Twirling the thingy
September 21, 2015 § 17 Comments
I went out for a ride today with my new titanium pulley wheels, forged in the metalworks of Thorin Oakenshield’s factory deep underground, made lovingly with the hands of ancient dwarf craftsmen, and finished with miniature dragon eggs for bearings. Tres chic, tres trick. If you want to ride fast these days, you need dwarves, titanium, and dragon eggs.
Then after a bit the derailleur thingy wouldn’t shift right and made that clickety-clickety sound, so after descending Hawthorne and turning right onto PV Drive West I pulled over to try and adjust it by twirling the little spinner thingy on the derailleur cable. Holding the bike in the air with one hand and pedaling with the other was a pain and just then a guy whizzed by and gave me the ol’ cyclist throwaway line of, “You okay?” spoken, of course, at thirty.
As he disappeared from sight I screamed, “Are you any good with DERAILLEURS?”
He locked ’em up, burned off most of the tread on his rear tire and did a u-turn, but unlike Prez he checked to make sure no one was behind him. He rode up. “What’d you say?”
I was seated on the curb in my baggy pants, skate shoes, and t-shirt, going full Fred. “Are you any good at derailleurs?
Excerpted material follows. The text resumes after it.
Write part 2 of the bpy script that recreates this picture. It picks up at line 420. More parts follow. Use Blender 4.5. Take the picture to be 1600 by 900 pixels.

I can’t get this thing to shift right.”
“Nope,” he said, “but I can lift it up so you can use one hand to pedal and the other to twirl the thingy.”
I looked at him in awe. “I thought I was the only one who called it that.”
I twirled the thingy so that it got really awful, then I twirled it the other way so it got even more awful, and finally I was just twirling it to try and make it as bad as it had been when I stopped, which had been bad, but tolerably so, as opposed to now, when instead of going clickety-click it was going clackety-clack-donk, and the donk had me worried.
It also wouldn’t get up on the 25 when I was in the 53. “That’s a bad gear combo anyway,” Eric said. His name was Eric Eastland.
“It’s the principle of the thing,” I cursed.
We finally gave up and rode on together, with the clackety-clack-donk beating a terrible rhythm, like a dyslexic drummer or someone trying to run across the desert in Dune in irregular steps so as not to get eaten by a sand worm.
“You live here?” asked Eric.
“Yeah. You?”
“Not anymore. I live in Bend but I’m here every other week on business.”
“What kind of business is that?”
“Stages for large performances.”
“Wow. How large?”
“Oh, the big stuff. Rolling Stones, that kind of thing.”
“Well, we’re having a really tiny event on October 17 and we kind of need a stage.”
“Really? What kind of event?”
“It’s called the South Bay Cycling Awards but it’s much less classy than the name sounds. Cyclists and beer, mostly, and a big inflatable penis.”
“I have a mini stage that you might be able to use,” he said. Eric’s a big supporter of cycling, promotes events in Bend, and will do almost anything to assist the sport, even though it’s not really a sport. Before long we’d exchanged information and it was, well, awesome.
I rode over to Boozy P.’s to get the clackety-donk repaired. He threw it up on the stand for about thirty seconds and fiddled with some cables. The noise went away.
“Wow,” I said. “That was quick. What was wrong with the derailleur?”
“Nothing,” he said. “It was your brakes.”